They say that communication is only 7% verbal. That means that video communicates at least ten times more than a written message alone. Paralanguage (tone, rate, pitch) , gestures, eye contact, facial expression, posture, stress and intonation all come in to play. The true personality and feelings of the person speaking are communicated and this can mean greater empathy and a much greater effect on trust.
That’s why, out in the real world, video is huge. YouTube is the world’s second most popular search engine as people are actively looking to watch videos online.
So why wouldn’t you use video for an internal communication from your senior execs?
If you are trying to communicate an important company message then all of this peripheral communication is going to distract, get in the way or potentially change the message. Rather than listening to how the company is performing most viewers – if they have got their headphones to work, the network hasn’t toppled over and they have sustained interest past the first three seconds – they are probably thinking “Wow – He looks much shorter than I thought, and hasn’t he got a squeaky voice?!”
In this situation, video is also going to be less practical for the audience – they need this information to be:
- easily referenced
- re-sharable
- scanable and skimable – so people can take the key points without the full details
On the other hand, if the main objective isn’t the message but actually creating rapport with or engagement with the individual then you face a different problem; why would anyone take the time off work to watch a video about nothing particularly important?
For most, watching video in the office is either impractical (call center workers who need to be on the phone) or frowned upon (desk workers don’t want to be seen ‘watching videos’ and visibly not working).
Video will never kill the text star
The majority of corporate videos don’t suit consumption in a corporate environment. Televising an hour long conference or meeting requires the viewer of the video to take an hour out of their day to view something which they can’t scan or skim through first. Yes – creating short video chapters, interesting excerpts etc does make it better but still not as good as just writing it down and letting people read the information.
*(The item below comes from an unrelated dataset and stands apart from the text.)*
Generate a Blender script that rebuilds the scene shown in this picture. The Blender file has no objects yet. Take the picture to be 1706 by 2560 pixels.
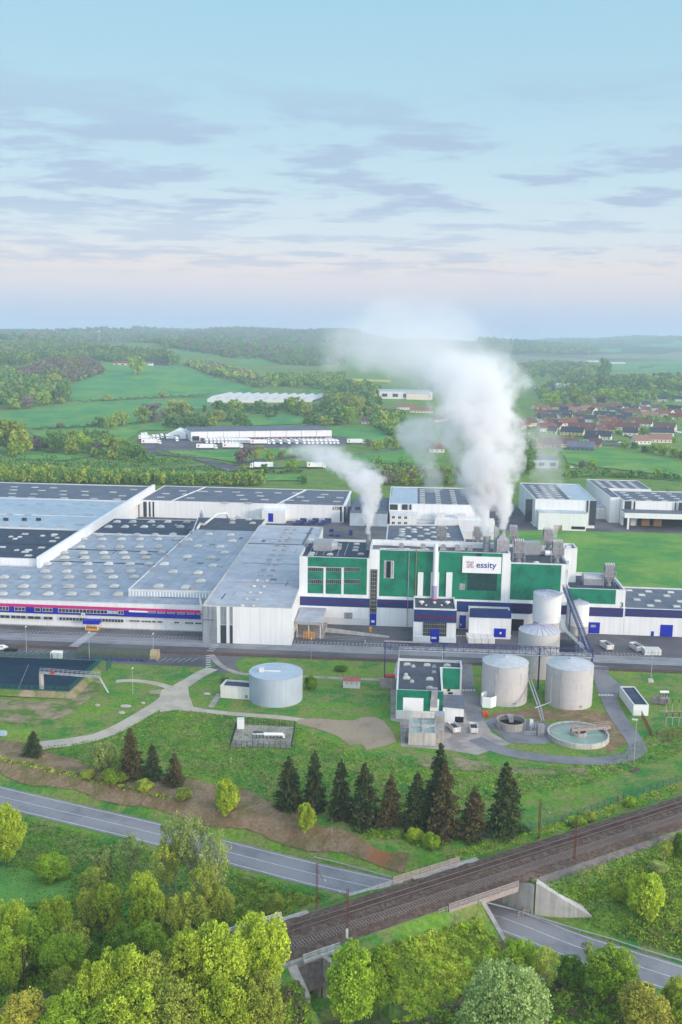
import bpy, math, random
import numpy as np
from mathutils import Vector, Matrix
from mathutils.geometry import delaunay_2d_cdt
random.seed(7); rng = np.random.default_rng(7)
S = bpy.context.scene; C = S.collection
# ---------------------------------------------------------------- camera
F = 2459.; CP = math.atan(431/F); CH = 90.; CR = math.radians(.9)
cam = bpy.data.cameras.new('camera'); co = bpy.data.objects.new('camera', cam); C.objects.link(co)
cam.sensor_fit = 'VERTICAL'; cam.angle = 2*math.atan(1280/F); cam.clip_start = 1; cam.clip_end = 60000
_f = Vector((0, math.cos(CP), -math.sin(CP))); _r = Vector((1, 0, 0)); _u = _r.cross(_f)
_X = _r*math.cos(CR)+_u*math.sin(CR); _Y = -_r*math.sin(CR)+_u*math.cos(CR)
m = Matrix((_X, _Y, -_f)).transposed().to_4x4(); m.translation = (0, 0, CH)
co.matrix_world = m; S.camera = co
S.view_settings.view_transform = 'Standard'; S.view_settings.look = 'None'
S.view_settings.exposure = 0.50; S.view_settings.gamma = 1.0
S.render.engine = 'CYCLES'
S.cycles.use_denoising = True
S.cycles.volume_bounces = 5; S.cycles.max_bounces = 8; S.cycles.diffuse_bounces = 3; S.cycles.transparent_max_bounces = 8
S.cycles.volume_step_rate = 1.0; S.cycles.volume_max_steps = 300
S.cycles.use_adaptive_sampling = True; S.cycles.adaptive_threshold = .02
# ---------------------------------------------------------------- world
SUN_EL = math.radians(11); SUN_AZ = math.radians(128)      # azimuth from +Y clockwise: behind the camera, to the right
w = bpy.data.worlds.new('World'); S.world = w; w.use_nodes = True
nt = w.node_tree; N = nt.nodes; K = nt.links; N.clear()
def nd(t, **k):
    n = N.new(t)
    for a, b in k.items(): setattr(n, a, b)
    return n
def s2l(c): return tuple((x/255/12.92 if x/255 <= .04045 else ((x/255+.055)/1.055)**2.4) for x in c)
out = nd('ShaderNodeOutputWorld'); bg = nd('ShaderNodeBackground'); K.new(bg.outputs[0], out.inputs[0])
tc = nd('ShaderNodeTexCoord'); sep = nd('ShaderNodeSeparateXYZ'); K.new(tc.outputs['Generated'], sep.inputs[0])
rp = nd('ShaderNodeValToRGB'); cr = rp.color_ramp
stops = [(0, (150, 165, 185)), (.497, (168, 188, 216)), (.502, (176, 194, 222)), (.512, (186, 199, 225)), (.5245, (221, 213, 221)),
         (.535, (232, 222, 221)), (.55, (214, 225, 233)), (.575, (194, 221, 233)), (.61, (176, 213, 230)), (.66, (160, 206, 228)), (.75, (128, 188, 218)), (1, (96, 150, 196))]
for i, (p, c) in enumerate(stops):
    e = cr.elements[i] if i < 2 else cr.elements.new(p)
    e.position = p; e.color = (*s2l(c), 1)
ma = nd('ShaderNodeMath', operation='MULTIPLY_ADD'); K.new(sep.outputs[2], ma.inputs[0]); ma.inputs[1].default_value = .5; ma.inputs[2].default_value = .5
K.new(ma.outputs[0], rp.inputs[0])
# cloud layer: direction projected on a flat layer high above
zz = nd('ShaderNodeMath', operation='MAXIMUM'); K.new(sep.outputs[2], zz.inputs[0]); zz.inputs[1].default_value = .012
zo = nd('ShaderNodeMath', operation='ADD'); K.new(zz.outputs[0], zo.inputs[0]); zo.inputs[1].default_value = .06
dv = nd('ShaderNodeVectorMath', operation='DIVIDE'); K.new(tc.outputs['Generated'], dv.inputs[0]); K.new(zo.outputs[0], dv.inputs[1])
mp = nd('ShaderNodeMapping'); K.new(dv.outputs[0], mp.inputs[0]); mp.inputs['Scale'].default_value = (.8, 1.1, 0); mp.inputs['Location'].default_value = (3.1, 7.7, 0)
mp.inputs['Rotation'].default_value = (0, 0, math.radians(-12))
n1 = nd('ShaderNodeTexNoise'); K.new(mp.outputs[0], n1.inputs[0]); n1.inputs['Scale'].default_value = 2.3; n1.inputs['Detail'].default_value = 11; n1.inputs['Roughness'].default_value = .6; n1.inputs['Distortion'].default_value = .1
cm = nd('ShaderNodeMapRange', interpolation_type='SMOOTHSTEP'); lb = nd('ShaderNodeMath', operation='MULTIPLY_ADD'); K.new(sep.outputs[0], lb.inputs[0]); lb.inputs[1].default_value = -.12; K.new(n1.outputs[0], lb.inputs[2]); K.new(lb.outputs[0], cm.inputs[0]); cm.inputs[1].default_value = .455; cm.inputs[2].default_value = .60
# clouds only between about 3 and 12 degrees of elevation, denser to the left
el = nd('ShaderNodeValToRGB'); K.new(sep.outputs[2], el.inputs[0]); ce = el.color_ramp
for i, (p, v) in enumerate([(0.055, 0), (.075, .75), (.105, .6), (.13, 1), (.19, .9), (.25, .0)]):
    e = ce.elements[i] if i < 2 else ce.elements.new(p)
    e.position = p; e.color = (v, v, v, 1)
mk = nd('ShaderNodeMath', operation='MULTIPLY'); K.new(cm.outputs[0], mk.inputs[0]); K.new(el.outputs[0], mk.inputs[1])
mk2 = nd('ShaderNodeMath', operation='MULTIPLY'); K.new(mk.outputs[0], mk2.inputs[0]); mk2.inputs[1].default_value = .72
mx = nd('ShaderNodeMix', data_type='RGBA'); K.new(mk2.outputs[0], mx.inputs[0]); K.new(rp.outputs[0], mx.inputs[6]); mx.inputs[7].default_value = (*s2l((163, 180, 212)), 1)
sky = nd('ShaderNodeTexSky', sky_type='NISHITA'); sky.sun_disc = False; sky.sun_elevation = SUN_EL; sky.sun_rotation = SUN_AZ
sk = nd('ShaderNodeVectorMath', operation='SCALE'); K.new(sky.outputs[0], sk.inputs[0]); sk.inputs[3].default_value = .10
mx2 = nd('ShaderNodeMix', data_type='RGBA'); mx2.inputs[0].default_value = .12; K.new(mx.outputs[2], mx2.inputs[6]); K.new(sk.outputs[0], mx2.inputs[7])
# broad glow of the low sun side, behind the camera
SD_ = (math.sin(SUN_AZ)*math.cos(.45), math.cos(SUN_AZ)*math.cos(.45), math.sin(.45))
dt = nd('ShaderNodeVectorMath', operation='DOT_PRODUCT'); K.new(tc.outputs['Generated'], dt.inputs[0]); dt.inputs[1].default_value = SD_
gl_ = nd('ShaderNodeMapRange', interpolation_type='SMOOTHSTEP'); K.new(dt.outputs['Value'], gl_.inputs[0]); gl_.inputs[1].default_value = -.15; gl_.inputs[2].default_value = 1.0
gm_ = nd('ShaderNodeMix', data_type='RGBA', blend_type='ADD'); K.new(gl_.outputs[0], gm_.inputs[0]); K.new(mx2.outputs[2], gm_.inputs[6]); gm_.inputs[7].default_value = (1.45, 1.4, 1.4, 1)
K.new(gm_.outputs[2], bg.inputs[0]); bg.inputs[1].default_value = .8
sl = bpy.data.lights.new('sun', 'SUN'); so = bpy.data.objects.new('sun', sl); C.objects.link(so)
sl.energy = 2.0; sl.angle = math.radians(11); sl.color = (1, .80, .62)
_d = Vector((math.sin(SUN_AZ)*math.cos(SUN_EL), math.cos(SUN_AZ)*math.cos(SUN_EL), math.sin(SUN_EL)))
so.rotation_euler = _d.to_track_quat('Z', 'Y').to_euler(); so.location = (60, -60, 120)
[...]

Text has other advantages over video too; it can be indexed by the search engine and printed, and people can link too or copy the interesting or useful sections they want and easily share them through email or add them to a presentation or document. Text is information people can work with whereas video is information you have to just sit back and consume.
Is video always the medium of the lazy communicator?
Of course there are situations where video works. Say you need to communicate details of your organisation’s latest TV advertising campaign – video is pretty essential! But it needs to accompany the message, not be the message.
Other good uses we’ve heard of include training videos for complex tasks where what’s visual is important – like how to use the staple function on the printer. The Fire Service have also had success with videos to demo new equipment – but I suspect that, if you are a hunky fireman talking through how to keep you and other people alive, you are more likely to get views than any aging accountant with a comb over will talking about a corporate strategy.
Video or chips?
Given the costs involved in making your organisation video friendly and legal (sound cards, headphones, network upgrades, mobile streaming servers, transcription and closed captioning software to meet Equality regulations, the list goes on) and that video rarely offers anything over and above what a well written article ever will. We’d advise your valuable budgets would get a much higher return invested in other things – like an extra team member, some user research or some team training.